Astronomy Picture of the Day
February 18, 2016

Unnamed Impact Crater in Acidalia Planitia
Unnamed Impact Crater in Acidalia Planitia

Credits: NASA/JPL/Arizona State University (ASU) - Credits for the additional process. and color.: Dr Paolo C. Fienga/Lunar Explorer Italia/IPF

In this really nice VIS image, taken by the NASA - Mars Odyssey Orbiter on December, 11th, 2015, and during its 62.074th orbit around the Red Planet, we can see an Unnamed Impact Crater located in the Northern Hemisphere of Mars, in the Region known as Acidalia Planitia.


The Outer Margins of the Ejecta Blanket have a lobated shape and they are, as you cans see, quite higher than the Inner Margins (such as the Margins of the Blanket which are closer to the Crater itself). This type of Ejecta Blanket is commonly called "Rampart" and it is thought (by Planetary Scientists) that a Volatile Material - such as an Element existing on the impacted Surface and/or in the Sub-Surface, like Water maybe, or a Gas of some sort - could have played a role in the creation of this kind of Morphology.

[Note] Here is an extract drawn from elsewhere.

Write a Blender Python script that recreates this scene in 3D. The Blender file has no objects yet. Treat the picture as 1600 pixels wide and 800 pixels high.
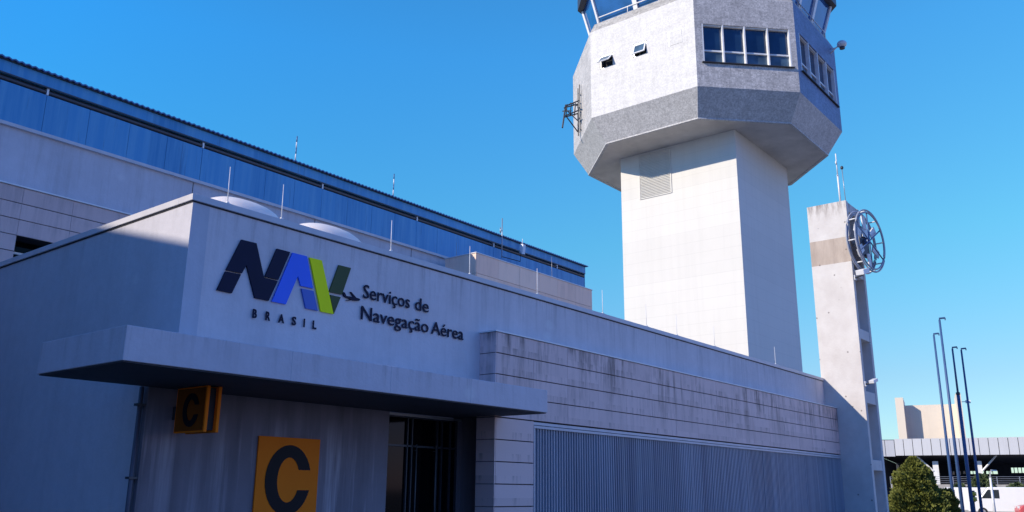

The Unnamed Impact Crater visible here is fairly pristine, and - therefore - relatively young (always Geologically speaking, of course).


Latitude (centered): 41,5210° North
Longitude (centered): 4,9399° East
Instrument: VIS


This image (which is an Original Mars Odyssey Orbiter b/w and Map-Projected frame published on the NASA - Planetary Photojournal with the ID n. PIA 20261) has been additionally processed, magnified to aid the visibility of the details, contrast enhanced, Gamma corrected and then colorized in Absolute Natural Colors (such as the colors that a human eye would actually perceive if someone were onboard the NASA - Mars Odyssey Orbiter and then looked down, towards the Surface of Mars), by using an original technique created - and, in time, dramatically improved - by the Lunar Explorer Italia Team.